Zgodnie z brzmieniem przepisu art. 217 kodeksu karnego:
Art. 217. § 1. Kto uderza człowieka lub w inny sposób narusza jego nietykalność cielesną, podlega grzywnie, karze ograniczenia wolności albo pozbawienia wolności do roku.
§ 2. Jeżeli naruszenie nietykalności wywołało wyzywające zachowanie się pokrzywdzonego albo jeżeli pokrzywdzony odpowiedział naruszeniem nietykalności, sąd może odstąpić od wymierzenia kary.
§ 3. Ściganie odbywa się z oskarżenia prywatnego.
Jakie k... przestępstwo?
Chyba żyjecie w internetach i z realnym życiem nie macie wiele wspólnego.
Jak ten ciul na rowerku pójdzie na policję, to jeszcze w dziub dostanie za zawracanie głowy pierdołami.
Policja będzie chciała się go jak najszybciej pozbyć, po tego typu sprawy generują koszty a żadnego przestępstwa nie było. Niech sie cieszy, że w ryj nie zgarnął debil na rowerze.
edit:
burak wrzucił filmik, ale wyłączył komentarze, bo by go hejtem zjedli.
[48]
Przeciez pisalem, ze ide o zaklad ze rowerzysta to jeden z golowiczow.

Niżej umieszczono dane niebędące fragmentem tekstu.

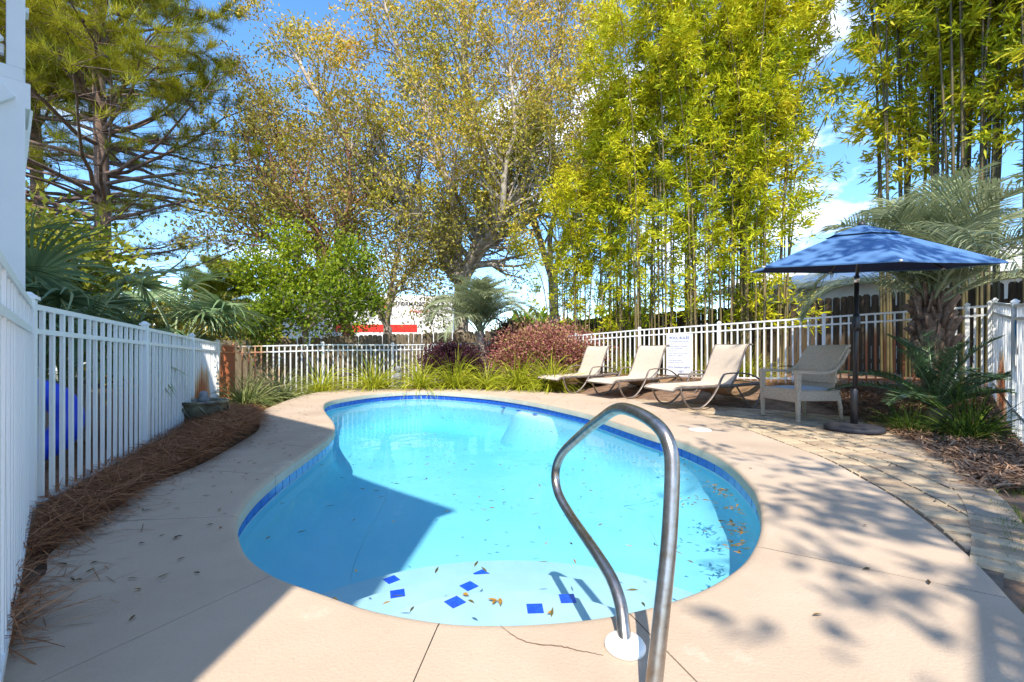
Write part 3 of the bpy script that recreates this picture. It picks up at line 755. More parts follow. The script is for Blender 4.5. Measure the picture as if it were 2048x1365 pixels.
# ------------------------------------------------------------------ sling loungers
def make_lounger(label, loc, rz):
    w = 0.80; root = thing('lounger', label, 'lounger', loc, rz, 'tan sling loungers along the poolside')
    hw = w / 2
    def rows(prof, half):
        return [[Vector((x, -half + 2 * half * j / 6, z - 0.012 * (1 - abs(j / 3 - 1)))) for j in range(7)] for x, z in prof]
    seat = [(0.0, 0.305), (0.05, 0.335), (0.15, 0.352), (0.35, 0.358), (0.6, 0.362), (0.85, 0.37), (1.08, 0.385)]
    MB().sheet(rows(seat, hw - 0.02), 0.008).build('seat_sling', 'sling', root)
    back = [(1.06, 0.385), (1.10, 0.42), (1.155, 0.52), (1.215, 0.66), (1.27, 0.80), (1.32, 0.92), (1.36, 0.99), (1.405, 1.025), (1.44, 1.02)]
    MB().sheet(rows(back, hw - 0.03), 0.008).build('back_sling', 'sling', root)
    for s in (-1, 1):
        y = s * hw
        rail = catmull([(-0.01, y, 0.285), (0.04, y, 0.325), (0.16, y, 0.345), (0.6, y, 0.352), (1.1, y, 0.365), (1.45, y, 0.385), (1.68, y, 0.40)], 4)
        MB().tube(rail, 0.021, 8, flat=(1.25, 0.75)).build('side_rail', 'bronze', root)
        bk = catmull([(1.06, y * 0.95, 0.37), (1.16, y * 0.95, 0.52), (1.27, y * 0.95, 0.79), (1.35, y * 0.95, 0.975), (1.40, y * 0.95, 1.02), (1.45, y * 0.95, 1.018)], 4)
        MB().tube(bk, 0.016, 8).build('back_rail', 'bronze', root)
        leg = catmull([(0.13, y * 1.01, 0.335), (0.16, y * 1.01, 0.22), (0.24, y * 1.01, 0.08), (0.33, y * 1.01, 0.022), (0.45, y * 1.01, 0.018), (0.57, y * 1.01, 0.075), (0.70, y * 1.01, 0.20), (0.80, y * 1.01, 0.35), (0.86, y * 1.01, 0.47), (0.90, y * 1.01, 0.525)], 4)
        MB().tube(leg, 0.021, 8, flat=(0.6, 1.15)).build('leg', 'bronze', root)
        arm = catmull([(0.895, y * 1.01, 0.515), (0.93, y * 1.01, 0.548), (1.1, y * 1.01, 0.562), (1.3, y * 1.01, 0.552), (1.48, y * 1.01, 0.51), (1.62, y * 1.01, 0.43), (1.66, y * 1.01, 0.40)], 4)
        MB().tube(arm, 0.02, 8, flat=(0.6, 1.15)).build('armrest', 'bronze', root)
        rl = catmull([(1.15, y * 0.96, 0.36), (1.28, y * 0.96, 0.18), (1.40, y * 0.96, 0.022), (1.50, y * 0.96, 0.02), (1.60, y * 0.96, 0.18), (1.66, y * 0.96, 0.39)], 4)
        MB().tube(rl, 0.017, 8, flat=(0.6, 1.1)).build('leg', 'bronze', root)
    for x, z in ((0.0, 0.29), (1.45, 1.015), (1.68, 0.40), (0.42, 0.34)):
        MB().tube([(x, -hw, z), (x, 0, z), (x, hw, z)], 0.014, 8).build('cross_bar', 'bronze', root)
    us = [(0.95, 0.335), (1.02, 0.27), (1.14, 0.205), (1.28, 0.18), (1.42, 0.195), (1.56, 0.26), (1.66, 0.37)]
    MB().sheet(rows(us, hw - 0.035), 0.008).build('undersling', 'undersling', root)
def lounger_at(label, near, far, deg):
    a, b = G(*near), G(*far); m = (a + b) / 2; rz = math.radians(deg); ax = Vector((math.cos(rz), math.sin(rz), 0))
    make_lounger(label, m - ax * 0.36 + Vector((0, 0, 0.004)), rz)
lounger_at('tan sling lounger farthest from the camera, in front of the pink shrub', (1148, 788), (1100, 781.5), 28)
lounger_at('tan sling lounger between the other two, backrest against the pool rules sign', (1258, 799), (1200, 791), 27)
lounger_at('tan sling lounger nearest the woven armchair', (1390, 823), (1326, 807.5), 14)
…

Czekam na info o sprawie sadowej bo bym sobie przesledzil - skoro juz tyle osob mowilo o niej i o rzekomym zakonczeniu. Wiec musi byc jakies info.

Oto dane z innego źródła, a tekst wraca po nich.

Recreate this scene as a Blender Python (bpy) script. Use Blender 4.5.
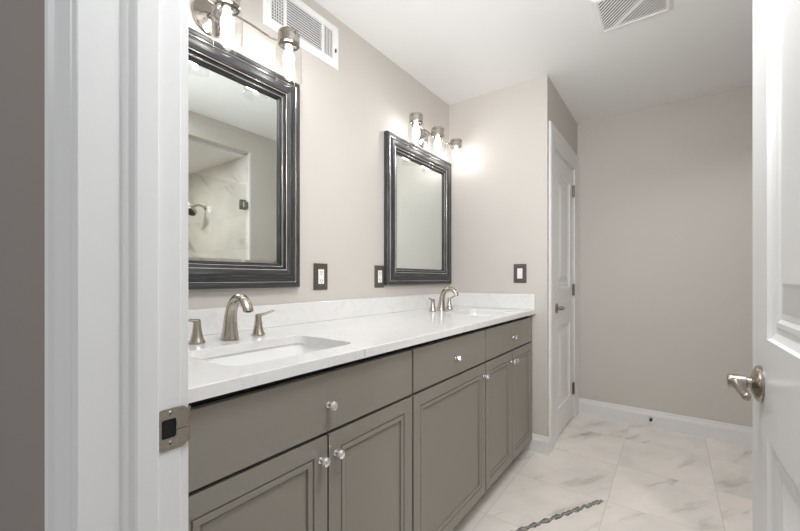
import bpy, bmesh, math, random
from math import sin, cos, pi, radians
from mathutils import Vector, Matrix

# ------------------------------------------------------------------ camera, world, lights, exposure
S = bpy.context.scene
COL = S.collection
for o in list(bpy.data.objects):
    bpy.data.objects.remove(o)

cam_d = bpy.data.cameras.new('camera')
cam = bpy.data.objects.new('camera', cam_d)
COL.objects.link(cam)
cam.location = (0, 0, 1.13)
cam.rotation_euler = (radians(90), 0, 0.6289)
cam_d.sensor_width = 36.0
cam_d.lens = 36.0 * 373.3 / 800.0
cam_d.shift_y = (278.7 - 265.5) / 800.0
cam_d.clip_start = 0.01
S.camera = cam

S.view_settings.view_transform = 'Standard'
S.view_settings.look = 'None'
S.view_settings.gamma = 1.0
S.view_settings.use_curve_mapping = False
S.view_settings.exposure = 1.12

world = bpy.data.worlds.new('world')
S.world = world
world.use_nodes = True
world.node_tree.nodes['Background'].inputs[0].default_value = (0.97, 0.98, 1.0, 1)
world.node_tree.nodes['Background'].inputs[1].default_value = 0.16


def area(name, loc, rot, sx, sy, power, color):
    d = bpy.data.lights.new(name, 'AREA')
    d.shape = 'RECTANGLE'
    d.size = sx
    d.size_y = sy
    d.energy = power
    d.color = color
    o = bpy.data.objects.new(name, d)
    o.location = loc
    o.rotation_euler = rot
    COL.objects.link(o)
    return o


BULB = 16.0           # emission of the vanity bulbs
# added fill lamp in the doorway, aimed at the back wall and ceiling
fl = area('doorway_fill_lamp', (-0.16, 0.28, 1.55), Vector((-0.30, 0.92, 0.26)).to_track_quat('-Z', 'Y').to_euler(), 0.30, 0.30, 4.1, (0.955, 0.975, 1.0))
fl.data.spread = radians(105)
# added fill lamps without fixtures: over the vanity aisle and deep in the alcove
area('aisle_fill_lamp', (-0.10, 0.72, 2.42), (0, 0, 0), 0.5, 0.5, 9.6, (0.95, 0.97, 1.0))
al = area('alcove_fill_lamp', (0.46, 2.52, 2.42), (0, 0, 0), 0.15, 0.15, 1.9, (0.99, 0.985, 0.97))
al.data.spread = radians(130)
# shower downlight
area('shower_light_lamp', (1.00, 1.20, 2.21), (0, 0, 0), 0.14, 0.14, 4.2, (1.0, 0.96, 0.90))
# added hallway fill behind the camera, brightens the door casing
area('hall_fill_lamp', (-0.75, -1.3, 2.30), (radians(40), 0, 0), 0.9, 0.6, 4.6, (0.96, 0.975, 1.0))

try:
    S.cycles.max_bounces = 12
    S.cycles.diffuse_bounces = 6
    S.cycles.glossy_bounces = 6
    S.cycles.transmission_bounces = 10
    S.cycles.transparent_max_bounces = 16
    S.cycles.caustics_reflective = False
    S.cycles.caustics_refractive = False
    S.cycles.sample_clamp_indirect = 6.0
    S.cycles.blur_glossy = 0.5
except Exception:
    pass

# ------------------------------------------------------------------ room dimensions (metres)
H = 2.44
XL = -1.36      # mirror wall
YB = 2.495      # back wall beside the closet
XC = -0.645     # closet wall
YF = 3.44       # far wall of the alcove
YJ0, YJ1 = 0.15, 0.262   # front wall with the doorway
XJ = -0.60      # left jamb
XJR = 0.185     # right jamb
XS = 0.34       # shower wall
YS = 1.90       # tiled shower wall
ZC = 0.928      # counter top


# ------------------------------------------------------------------ materials
def mat(name):
    m = bpy.data.materials.new(name)
    m.use_nodes = True
    nt = m.node_tree
    b = nt.nodes['Principled BSDF']
    return m, nt, b


def N(nt, t, **k):
    n = nt.nodes.new(t)
    for a, v in k.items():
        setattr(n, a, v)
    return n


def bump(nt, b, scale, strength, dist=0.002, detail=3.0, coord='Object'):
    tc = N(nt, 'ShaderNodeTexCoord')
    no = N(nt, 'ShaderNodeTexNoise')
    no.inputs['Scale'].default_value = scale
    no.inputs['Detail'].default_value = detail
    bp = N(nt, 'ShaderNodeBump')
    bp.inputs['Strength'].default_value = strength
    bp.inputs['Distance'].default_value = dist
    nt.links.new(tc.outputs[coord], no.inputs['Vector'])
    nt.links.new(no.outputs['Fac'], bp.inputs['Height'])
    nt.links.new(bp.outputs['Normal'], b.inputs['Normal'])
    return tc, no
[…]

Też mam takiego cwaniaczka gdzieś w pobliżu domu, już dwa razy, nie bawiąc się w patrzenie czy coś nie jedzie z naprzeciwka, praktycznie smyrknął mi centymetry przed maską gdy zjeżdżał w lewo z szosy na zaczynający się pas dla rowerzystów. Łysy w okularkach, ze słuchawkami w uszach.
Na szczęście jestem spokojny. I cierpliwy. Soon.
Przez coraz większą popularność kamerek ludzie są gotowi sprowokować sytuacje i dać sobie obić twarz tylko po to, by mieć co wrzucić na youtube. Bardziej jednak irytują mnie ludzie tacy, którym udaje się zarejestrować samochód przejeżdżający na żółtym świetle i już mają potrzebę udostępnić nagranie dalej, jednocześnie podając w opisie numery tablic rejestracyjnych, byle innym zrobić koło dupy.
Dlatego jak jest chodnik a ludzie nie idą to się po nim jeździ.
[wysiak] - Po czym sie dostaje mandat.
Zawsze jeżdze sciezkami, a gdy ich nie ma to chodnikiem, wole to, niz blokowac pasy ruchu.
Inna sprawa, ze ciezko rowerem czasami sie jezdzi, kiedy krawezniki chodnikow sa niewyprofilowane.